## What is required
Search the records for "from". Copy every line where it appears.

begin Data extract

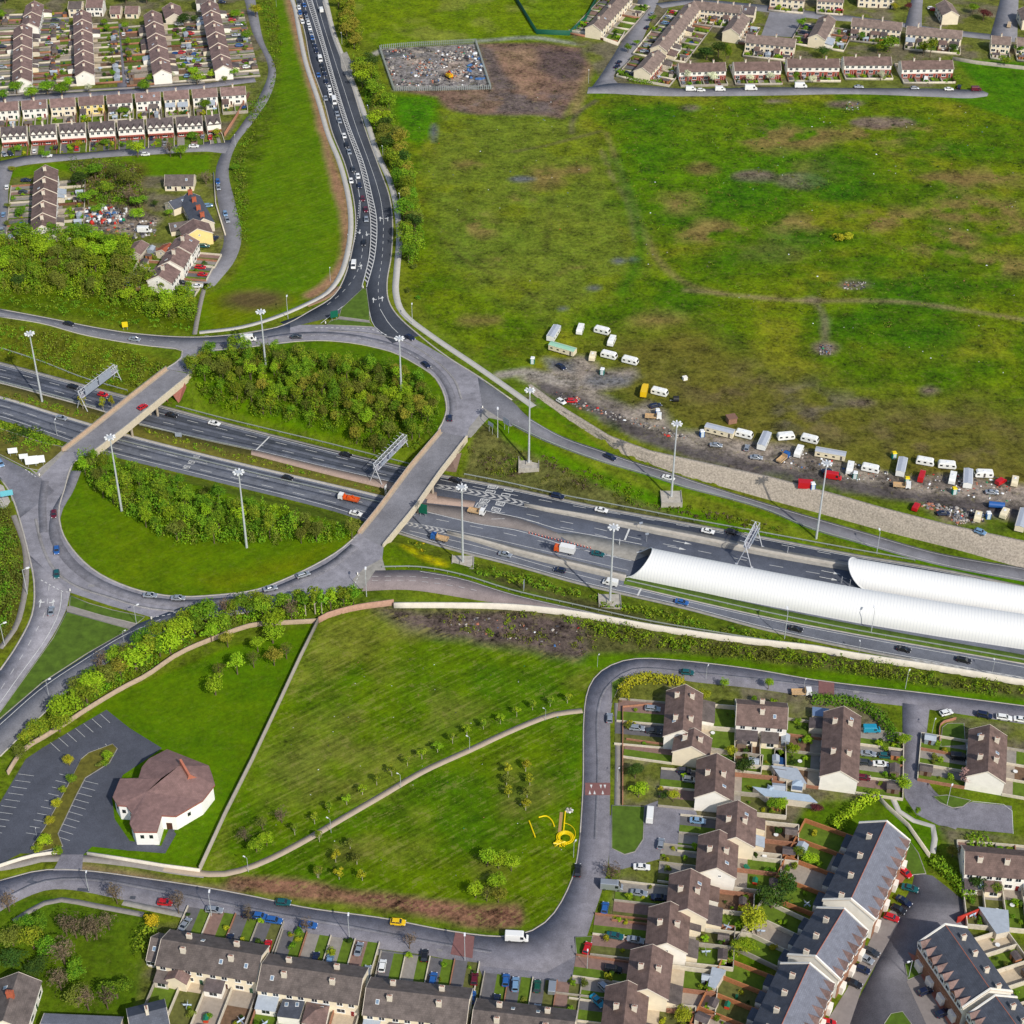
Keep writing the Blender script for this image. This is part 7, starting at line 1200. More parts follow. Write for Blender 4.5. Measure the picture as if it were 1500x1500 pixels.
for i, (q0, q1) in enumerate((((994, 93), (1062, 91)), ((1075, 91), (1143, 90)), ((1153, 86), (1229, 86)), ((1236, 83), (1305, 83)), ((1320, 89), (1395, 88)))): B = NB(q0, q1, 4, ['front terrace of four homes, nearest the far crossroads', 'front terrace of four homes behind white-blossomed trees', 'front terrace of four homes behind the big white van', 'front terrace of four homes with a drive beside it', 'front terrace of four homes with a pale yellow middle house, last before the field'][i], gd=((-1, 6.5, False), (1, 7, True)), lower=BR, wm=W1, rm=RB, chim='s', front=-1, wins=(-1,))
NB((1249, 26), (1322, 33), 5, 'cross terrace behind the two big round trees, western one', gd=((-1, 9, True),), chim='r'); NB((1329, 38), (1410, 45), 5, 'cross terrace behind the two big round trees, eastern one', gd=((-1, 9, True),), chim='r'); NB((1453, 52), (1481, 54), 2, 'plum-roofed white pair with a tin extension by the far field', gd=((-1, 8, True),), chim='s'); NB((1490, 55), (1530, 57), 3, 'dark plum-roofed houses at the far north-east edge', gd=((-1, 8, True),), chim='s')
NB((1384, 0), (1394, 16), 2, 'cream gabled house at the corner of the far side road', gd=(), chim=None); NB((1198, -10), (1236, -8), 3, 'white house row cut by the top of the view', gd=((-1, 6, False),), chim=None); NB((1130, -14), (1180, -10), 3, 'pale house row at the top edge beyond the parking court', gd=((-1, 6, False),), chim=None); NB((1258, -14), (1310, -12), 3, 'blue-grey-roofed house row at the top edge', gd=(), rm=RSL, chim=None); NB((1504, 8), (1512, 24), 1, 'house sliver at the north-east corner', gd=(), chim=None)
# lower estate
kl = dict(W=10.2, he=5.3, hr=8.4, rm=RB, wm=W1, skyl=.35)
def CP(dx): return dx
IROW = [((1004, 1003), (1000, 1069), 2, 0, 'corner house pair inside the golden hedge'), ((1017, 1067), (1013, 1093), 1, 0, 'single narrow house tucked below the corner pair'), ((1050, 1104), (1047, 1159), 2, 0, 'house pair beside the blue tin-roofed sheds'), ((1081, 1173), (1078, 1226), 2, 0, 'house pair projecting farthest towards the back gardens'), ((1054, 1216), (1050, 1271), 2, 0, 'house pair behind the white car on the small square'),
        ((1012, 1273), (1007, 1331), 2, 0, 'house pair above the orange-doored shed'), ((982, 1321), (977, 1381), 2, 0, 'house pair with four skylights in a line'), ((956, 1384), (948, 1448), 2, 0, 'house pair beside the cream courtyard'), ((920, 1437), (912, 1512), 2, 0, 'house pair cut by the bottom edge of the view')]
for i, (p0, p1, n, s, l) in enumerate(IROW):
    B = block(p0, p1, n=n, label='brown-roofed cream '+l, group='stepped house pairs of the lower estate', chim=None, **{**kl, 'wm': W2 if i % 2 else W1}); L = B['L']; rf = [c_ for c_ in B['root'].children if c_.name.startswith('roof')] if False else None
    r_ = [o for o in bpy.data.objects if o.parent == B['root'] and o.name.startswith('roof')][0]; sl = (8.4-5.3)/5.1
    for x in ((-L*.28, L*.22) if n == 2 and i < 1 else (0,)):
        for s_ in (1, -1): child('chimney', CM['r'], r_, (x, s_*2.2, 8.4-2.2*sl+.15), 0)
    fs = -1 if p1[1] > p0[1] else 1
    gardens(B, -1, 14 if i not in (2, 3, 4) else 10, LE, 'the playground pipes', back=False, h=.8, shedp=0, carp=.35, bushp=.9, kinds=['grass', 'tar'], endwall=False); gardens(B, 1, 15 if i < 3 else 12, LE, 'the playground pipes', back=True, ext=.55, shedp=.7, bushp=1.5, clutter=1.6)
B = block((1080, 1031), (1154, 1037), n=2, label='brown-roofed cream house pair with a rear wing, south of the loop road', chim=None, group='houses of the lower estate', wins=(-1, 1), front=1, **kl); r_ = [o for o in bpy.data.objects if o.parent == B['root'] and o.name.startswith('roof')][0]
for y in (2.0, -2.0): child('chimney', CM['r'], r_, (0, y, 8.4-2*.6+.15), math.pi/2)
gardens(B, -1, 12, LE, 'the playground pipes', ext=.8, shedp=.6, bushp=1.4, clutter=1.5); gardens(B, 1, 5, LE, 'the playground pipes', back=False, h=.7, shedp=0)
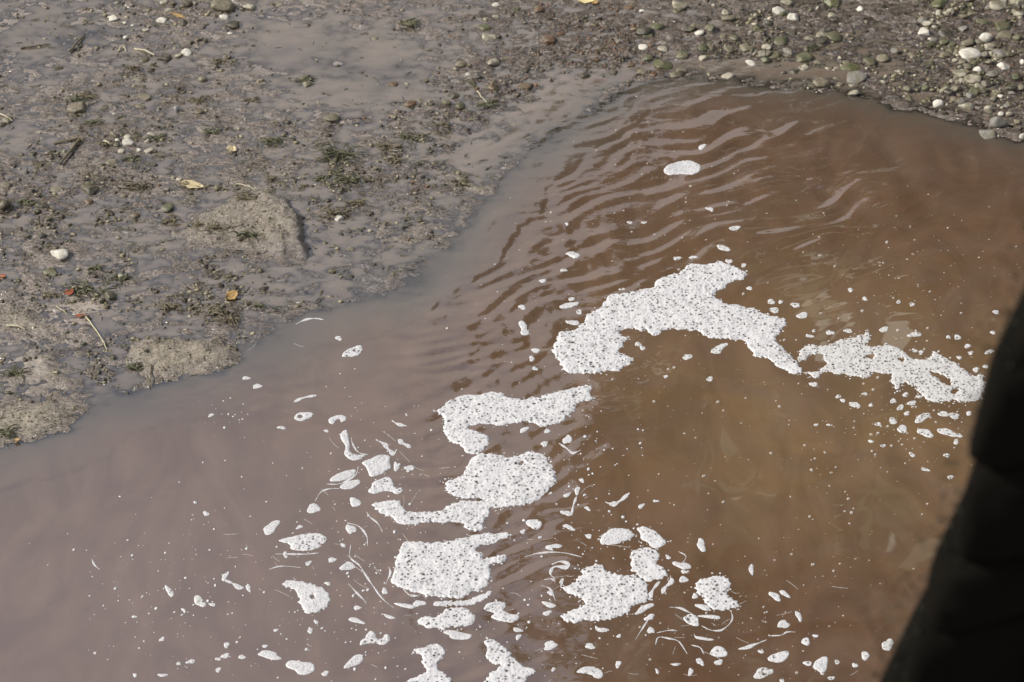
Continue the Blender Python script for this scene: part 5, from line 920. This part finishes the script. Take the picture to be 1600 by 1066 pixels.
# plant litter: fragments too many and small to count
lv, lf, lt, n = [], [], [], 0
NL = 24000; qx = RNG.uniform(-30, 1000, NL); qy = RNG.uniform(-30, 700, NL); X_, Y_ = P(qx, qy)
trail = np.clip(1 - np.abs(fbm(X_, Y_ * 1.3, 2.4, 3, 101)) * 2.6, 0, 1) ** 3
lw = .10 + .5 * gauss(qx, qy, 300, 420, 260, 110) + .45 * gauss(qx, qy, 560, 300, 160, 80) + .3 * gauss(qx, qy, 200, 180, 200, 120) + .4 * gauss(qx, qy, 160, 610, 90, 50) + .25 * gauss(qx, qy, 760, 160, 140, 90)
ok = (poly_sdf(X_, Y_, BANK) > .0) & (RNG.uniform(0, 1, NL) < lw * (.08 + 1.2 * trail))
ok &= ~on_bar(X_, Y_)
Z_ = ground_np(X_, Y_)
for x, y, z in zip(X_[ok], Y_[ok], Z_[ok]):
    a = random.uniform(0, 6.28) if random.random() < .4 else random.gauss(-.3, .5); L = random.uniform(.012, .05); d = np.array([math.cos(a), math.sin(a), 0]) * L * .5
    c = np.array([x, y, z + .004]); v, f = tube([c - d, c + np.array([0, 0, random.uniform(.001, .008)]), c + d + np.array([0, 0, random.uniform(0, .006)])], [.0016, .002, .0010], 3)
    t = np.array(random.choice([(.10, .085, .045), (.06, .05, .03), (.20, .17, .09), (.09, .095, .035), (.05, .04, .025), (.3, .26, .15)]))
    lv.append(v); lf.append(f + n); lt.append(np.repeat(t[None], len(v), 0)); n += len(v)
link('plant_litter', mesh_np('plant_litter', np.concatenate(lv), np.concatenate(lf), M_litter, True, {'tint': np.concatenate(lt)}), label='scraps of twig and grass strewn over the mud', kind='stuff', cat='plant litter')
# short pipe poking out of the mud
m = mpp(276, 170); p = ground_at(276, 170, .012)
pipe = bpy.data.objects.new('pipe_stub', None); col.objects.link(pipe); pipe.location = p
pipe['label'] = 'black hollow pipe stub poking out of the upper left mud'; pipe['category'] = 'pipe'
dv = np.array([.05, -.55, .6]); dv /= np.linalg.norm(dv); q = [(-dv * .05), (-dv * .01), dv * .012]
v1, f1 = tube(q, .0125, 14); v2, f2 = tube([dv * .012, -dv * .02], .0095, 14)
ring = np.array([(i, (i + 1) % 14, 42 + (i + 1) % 14, 42 + i) for i in range(14)]); ring[:, :2] += 28
link('pipe_wall', mesh_np('pipe_wall', np.concatenate([v1, v2]), np.concatenate([f1, f2 + 42, ring]), M_pipegrey), pipe)
bt, bf = tube([-dv * .018, -dv * .022], [.0094, .0001], 14)
link('pipe_bore', mesh_np('pipe_bore', bt, bf, M_pipe), pipe)
flush_labels()
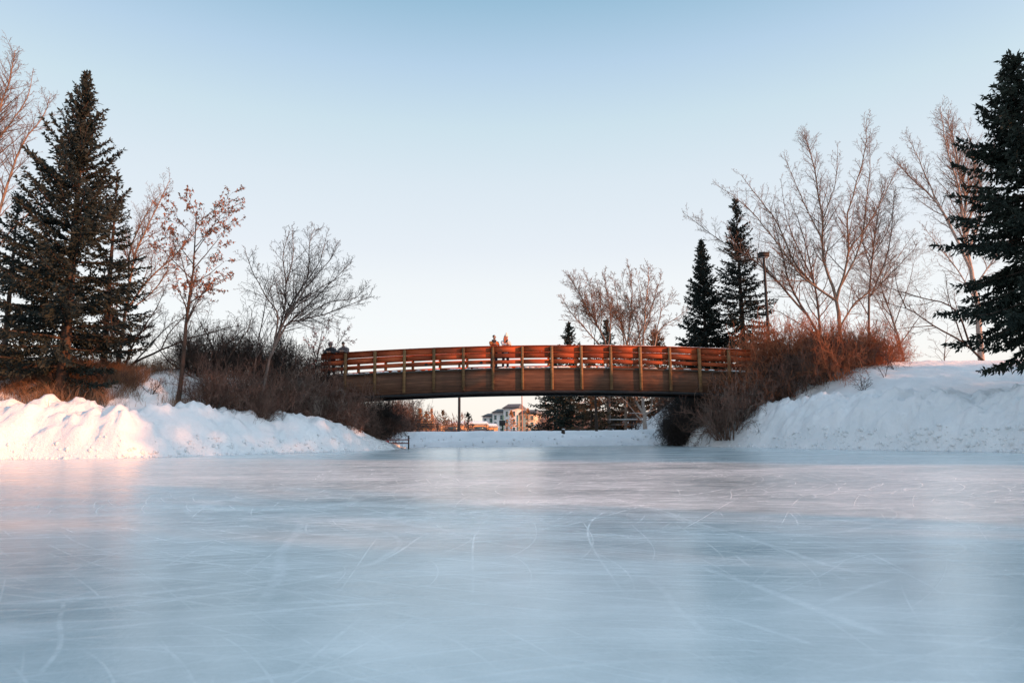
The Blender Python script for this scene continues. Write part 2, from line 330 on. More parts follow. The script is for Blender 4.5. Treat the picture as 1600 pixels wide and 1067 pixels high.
# ---- ice
def ice_material():
    m = bpy.data.materials.new('skated ice'); m.use_nodes = True; t = m.node_tree; b = t.nodes['Principled BSDF']; L = t.links.new
    N = t.nodes.new
    def math_(op, a, bb=None, c=None, clamp=False):
        n = N('ShaderNodeMath'); n.operation = op; n.use_clamp = clamp
        for i, v in enumerate((a, bb, c)):
            if v is None: continue
            if isinstance(v, (int, float)): n.inputs[i].default_value = v
            else: L(v, n.inputs[i])
        return n.outputs[0]
    def mr(v, a, bb, c=0.0, d=1.0, sm=True):
        n = N('ShaderNodeMapRange'); n.interpolation_type = 'SMOOTHSTEP' if sm else 'LINEAR'
        L(v, n.inputs[0]); n.inputs[1].default_value = a; n.inputs[2].default_value = bb; n.inputs[3].default_value = c; n.inputs[4].default_value = d
        return n.outputs[0]
    g = N('ShaderNodeNewGeometry'); pos = g.outputs['Position']
    def mapped(rot, sc, loc=(0, 0, 0)):
        n = N('ShaderNodeMapping'); n.inputs['Rotation'].default_value = (0, 0, rot); n.inputs['Scale'].default_value = sc; n.inputs['Location'].default_value = loc
        L(pos, n.inputs[0]); return n.outputs[0]
    def noise(v, s, det=3, ro=0.5, dist=0.0):
        n = N('ShaderNodeTexNoise'); L(v, n.inputs[0]); n.inputs['Scale'].default_value = s; n.inputs['Detail'].default_value = det
        n.inputs['Roughness'].default_value = ro; n.inputs['Distortion'].default_value = dist; return n.outputs[0]
    cloud = noise(mapped(0.2, (0.5, 1.0, 1)), 0.55, 6, 0.6, 0.4)
    cloud2 = noise(mapped(-0.3, (0.7, 1.3, 1), (7, 3, 0)), 2.3, 6, 0.65)
    grain = noise(pos, 45, 3, 0.7)
    frost = math_('ADD', mr(cloud, 0.30, 0.72, 0.05, 0.40), mr(cloud2, 0.40, 0.74, 0, 0.12))
    # broad scraped streaks
    for i, (rot, sx_, sy_, lo, hi, amt) in enumerate([(0.12, 0.3, 0.9, 0.46, 0.76, 0.16), (-0.5, 0.4, 1.0, 0.48, 0.76, 0.12), (0.7, 0.4, 1.0, 0.50, 0.76, 0.12), (-0.2, 0.8, 2.0, 0.48, 0.78, 0.08)]):
        s = noise(mapped(rot, (sx_, sy_, 1), (i*13.1, i*7.7, 0)), 1.1, 7, 0.66, 0.25)
        frost = math_('ADD', frost, math_('MULTIPLY', mr(s, lo, hi), amt))
    # long skate tracks: warped families of thin parallel cuts, broken up by patches
    lines = None
    fams = []
    rr_ = random.Random(12)
    for i in range(13):
        fams.append((rr_.uniform(-1.0, 1.0)*(1.0 if i % 3 else 1.5), rr_.uniform(0.35, 0.9), rr_.uniform(.005, .010), rr_.uniform(.35, .65), rr_.uniform(0.10, 0.22), rr_.uniform(1.6, 3.2)))
    for i in range(4):
        fams.append((rr_.uniform(-0.8, 0.8), rr_.uniform(0.10, 0.2), .0035, .35, 0.3, .5))
    for i in range(5):
        fams.append((rr_.uniform(-0.35, 0.35), rr_.uniform(0.22, 0.4), .014, .5, 0.15, 2.5))
    for i in range(4):
        fams.append((rr_.uniform(-0.5, 0.5), rr_.uniform(0.10, 0.16), .006, .55, 0.18, 2.0))
    for i in range(11):
        fams.append(((rr_.uniform(-7, 7), rr_.uniform(2, 16)), rr_.uniform(0.4, 0.9), rr_.uniform(.005, .012), rr_.uniform(.35, .6), 0.2, .8))
    for i, (rot, spc, w, amt, nsc, warp) in enumerate(fams):
        wv = noise(mapped(0, (1, 1, 1), (i*9.7, i*5.3, 0)), nsc, 0.0, 0.4)
        if isinstance(rot, tuple):
            dt = N('ShaderNodeVectorMath'); dt.operation = 'DISTANCE'; L(pos, dt.inputs[0]); dt.inputs[1].default_value = (*rot, 0); rot = i*.5
        else:
            dt = N('ShaderNodeVectorMath'); dt.operation = 'DOT_PRODUCT'; L(pos, dt.inputs[0]); dt.inputs[1].default_value = (math.sin(rot), math.cos(rot), 0)
        c_ = math_('ADD', math_('ADD', dt.outputs['Value'], math_('MULTIPLY', wv, warp*2.2)), i*.37)
        f_ = math_('FRACT', math_('DIVIDE', c_, spc))
        a_ = math_('MULTIPLY', math_('ABSOLUTE', math_('SUBTRACT', f_, 0.5)), spc)
        msk = mr(noise(mapped(rot, (.6, 1.4, 1), (i*3.1, i*8.3, 0)), 0.55 if spc > .3 else .9, 2, 0.5), 0.50, 0.62)
        l = math_('MULTIPLY', math_('MULTIPLY', mr(a_, w*0.35, w, 1, 0), amt), msk)
        lines = l if lines is None else math_('MAXIMUM', lines, l)
    brk = mr(noise(mapped(0.7, (1, 1, 1)), 3.5, 4, 0.7), 0.34, 0.6, 0.3, 1.0)
    lines = math_('MULTIPLY', lines, brk)
    # the skated-up zone in the middle of the pond; little worn near the shore we stand on
    dc = N('ShaderNodeVectorMath'); dc.operation = 'DISTANCE'; L(pos, dc.inputs[0]); dc.inputs[1].default_value = (0.5, 13, 0)
    worn = mr(math_('ADD', dc.outputs['Value'], math_('MULTIPLY', cloud, 4.0)), 8.5, 13.0, 1.55, 0.32)
    lines = math_('MULTIPLY', lines, worn)
    # tracks that stand out: circles and straight cuts
    sp = N('ShaderNodeSeparateXYZ'); wob = N('ShaderNodeVectorMath'); wob.operation = 'ADD'
    wn = N('ShaderNodeTexNoise'); L(pos, wn.inputs[0]); wn.inputs['Scale'].default_value = 0.6
    wsub = N('ShaderNodeVectorMath'); wsub.operation = 'MULTIPLY_ADD'; L(wn.outputs['Color'], wsub.inputs[0]); wsub.inputs[1].default_value = (0.35, 0.35, 0); L(pos, wsub.inputs[2])
    L(wsub.outputs[0], sp.inputs[0]); X, Y = sp.outputs[0], sp.outputs[1]
    rough_edge = mr(noise(pos, 14, 5, 0.7), 0.35, 0.62, 0.25, 1.0)
    def ring(cx, cy, rx, ry, w, amt):
        nonlocal lines
        dx = math_('DIVIDE', math_('SUBTRACT', X, cx), rx); dy = math_('DIVIDE', math_('SUBTRACT', Y, cy), ry)
        rr = math_('SQRT', math_('ADD', math_('MULTIPLY', dx, dx), math_('MULTIPLY', dy, dy)))
        a = math_('MULTIPLY', math_('ABSOLUTE', math_('SUBTRACT', rr, 1.0)), min(rx, ry))
        lines = math_('MAXIMUM', lines, math_('MULTIPLY', math_('MULTIPLY', mr(a, w*0.3, w*.8, 1, 0), amt*.7), rough_edge))
    def cut(p, q, w, amt, fuzz=True):
        nonlocal lines
        e = q-p; Ln = e.length; e = e/Ln; nx, ny = -e.y, e.x
        a = math_('ABSOLUTE', math_('ADD', math_('ADD', math_('MULTIPLY', X, nx), math_('MULTIPLY', Y, ny)), -(p.x*nx+p.y*ny)))
        s = math_('ADD', math_('ADD', math_('MULTIPLY', X, e.x), math_('MULTIPLY', Y, e.y)), -(p.x*e.x+p.y*e.y))
        ends = math_('MULTIPLY', mr(s, 0, Ln*0.12), mr(s, Ln*0.85, Ln, 1, 0))
        v = math_('MULTIPLY', math_('MULTIPLY', mr(a, w*0.15, w*.8, 1, 0), amt*.62), ends)
        if fuzz: v = math_('MULTIPLY', v, rough_edge)
        lines = math_('MAXIMUM', lines, v)
    off = Vector((0.175, 0.175, 0))
    for (x, y, rx, ry, w, amt) in [(435, 784, 0.75, 0.75, 0.10, .5), (520, 775, 1.1, 0.9, 0.08, .5), (560, 790, 1.6, 1.1, 0.06, .4), (1000, 800, 2.2, 1.5, 0.05, .4), (240, 860, 1.5, 1.5, .03, .35), (700, 765, 2.5, 2.0, .06, .35)]:
        c = ice_at(x, y)+off; ring(c.x, c.y, rx, ry, w, amt)
    c = ice_at(560, 880)+off; 
    for (x0, y0, x1, y1, w, amt) in [(940, 772, 1420, 918, .05, .65), (900, 762, 1180, 850, .04, .45), (1080, 880, 1400, 1000, .05, .5), (0, 945, 560, 895, .06, .5), (0, 900, 330, 880, .05, .3),
                                     (480, 800, 395, 960, .06, .45), (40, 1067, 95, 930, .02, .4), (1270, 940, 1400, 900, .03, .35), (1130, 960, 1280, 1010, .03, .35),
                                     (330, 870, 640, 850, .04, .4), (190, 780, 640, 765, .09, .45), (600, 830, 900, 815, .06, .3), (440, 1067, 560, 960, .02, .3), (1000, 900, 1110, 1000, .03, .25)]:
        p = ice_at(x0, y0)+off; q = ice_at(x1, y1)+off; cut(p, q, w, amt)
    # chips and flakes of scraped snow
    chips = mr(noise(pos, 5.5, 8, 0.75), 0.66, 0.73, 0, 0.5)
    chips2 = mr(noise(pos, 1.6, 2, 0.5), 0.5, 0.62)
    chips = math_('MULTIPLY', math_('ADD', chips, mr(noise(pos, 22, 3, 0.6), 0.70, 0.76, 0, 0.45)), chips2)
    fr = math_('ADD', math_('ADD', frost, math_('MULTIPLY', lines, 0.75)), chips, clamp=True)
    fr = math_('ADD', math_('MULTIPLY', fr, 0.92), math_('MULTIPLY', math_('SUBTRACT', grain, 0.5), 0.14), clamp=True)
    rp = N('ShaderNodeValToRGB'); L(fr, rp.inputs[0])
    e = rp.color_ramp.elements; e[0].position = 0.0; e[0].color = (0.31, 0.415, 0.45, 1); e[1].position = 1.0; e[1].color = (0.92, 0.945, 0.955, 1)
    e2 = rp.color_ramp.elements.new(0.45); e2.color = (0.66, 0.755, 0.785, 1)
    L(rp.outputs[0], b.inputs['Base Color'])
    L(mr(fr, 0, 1, 0.13, 0.36, False), b.inputs['Roughness'])
    b.inputs['Specular IOR Level'].default_value = 0.5; b.inputs['IOR'].default_value = 1.46
    bp = N('ShaderNodeBump'); bp.inputs['Distance'].default_value = 0.004; bp.inputs['Strength'].default_value = 0.7
    L(math_('ADD', fr, math_('MULTIPLY', grain, 0.3)), bp.inputs['Height']); L(bp.outputs[0], b.inputs['Normal'])
    return m
MT['ice'] = ice_material()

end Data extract

## Expected answer
Continue the Blender Python script for this scene: part 5, from line 920. This part finishes the script. Take the picture to be 1600 by 1066 pixels.
The Blender Python script for this scene continues. Write part 2, from line 330 on. More parts follow. The script is for Blender 4.5. Treat the picture as 1600 pixels wide and 1067 pixels high.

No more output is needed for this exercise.